Which of them is the base, to which others serve as superstructure? Usually, history is compared to a machine with many motors, in which every motor is independent of the others. In fact, history is considered to have a complex not a simple nature. But if we regard it as having many motors, then what are we to think of its evolution and its course of development?
It is not possible that many motors, each of them having a specific momentum pushing history in its own direction, could carry history on a specific course of evolution, unless we consider the above‑mentioned factors as the moving forces subordinate to a super‑force, the spirit of history. This spirit, by employing various historical forces,. drives it towards a predetermined evolutionary goal. It is this spirit which actually represents the essence of history.
But this interpretation is different from the doctrine of monistic view of history. The nature of history is synonymous with the spirit of history, and it cannot be derived from, what are called, the moving forces of history.

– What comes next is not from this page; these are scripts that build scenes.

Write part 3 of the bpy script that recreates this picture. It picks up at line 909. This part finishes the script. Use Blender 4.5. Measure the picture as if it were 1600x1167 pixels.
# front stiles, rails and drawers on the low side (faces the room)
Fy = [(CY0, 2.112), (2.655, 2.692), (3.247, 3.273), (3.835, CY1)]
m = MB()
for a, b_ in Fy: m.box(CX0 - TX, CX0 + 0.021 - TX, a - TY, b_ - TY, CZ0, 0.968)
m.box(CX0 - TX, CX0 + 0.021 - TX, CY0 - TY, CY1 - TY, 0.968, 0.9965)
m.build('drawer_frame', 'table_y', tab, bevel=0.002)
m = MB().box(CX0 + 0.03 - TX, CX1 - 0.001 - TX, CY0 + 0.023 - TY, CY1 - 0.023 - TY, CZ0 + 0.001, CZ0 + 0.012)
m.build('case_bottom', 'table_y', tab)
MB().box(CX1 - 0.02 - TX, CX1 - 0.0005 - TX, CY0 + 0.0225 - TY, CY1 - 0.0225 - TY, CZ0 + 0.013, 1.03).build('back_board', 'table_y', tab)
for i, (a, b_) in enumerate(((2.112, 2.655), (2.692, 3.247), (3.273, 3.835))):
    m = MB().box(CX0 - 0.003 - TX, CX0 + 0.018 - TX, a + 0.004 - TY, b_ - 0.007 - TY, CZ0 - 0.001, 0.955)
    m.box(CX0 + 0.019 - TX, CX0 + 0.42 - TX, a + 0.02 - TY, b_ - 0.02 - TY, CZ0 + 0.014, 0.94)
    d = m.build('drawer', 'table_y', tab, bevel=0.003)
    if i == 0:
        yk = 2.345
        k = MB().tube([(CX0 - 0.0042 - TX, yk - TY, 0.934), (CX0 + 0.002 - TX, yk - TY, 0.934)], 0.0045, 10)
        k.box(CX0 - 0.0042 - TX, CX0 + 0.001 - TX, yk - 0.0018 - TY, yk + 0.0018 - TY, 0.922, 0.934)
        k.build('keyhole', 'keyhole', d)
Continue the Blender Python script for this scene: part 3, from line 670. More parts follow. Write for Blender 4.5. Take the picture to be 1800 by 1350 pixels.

In our age, a theory which has attracted many supporters is that of `historical materialism' or the `dialectical materialistic theory of history.' Historical materialism, which is an economic interpretation of history and an economic‑historical view of man‑not a humanistic interpretation of economy or history‑explains every human activity from the economic point of view.
In other words, according to historical materialism, history is materialistic in nature and essence and follows a dialectical process.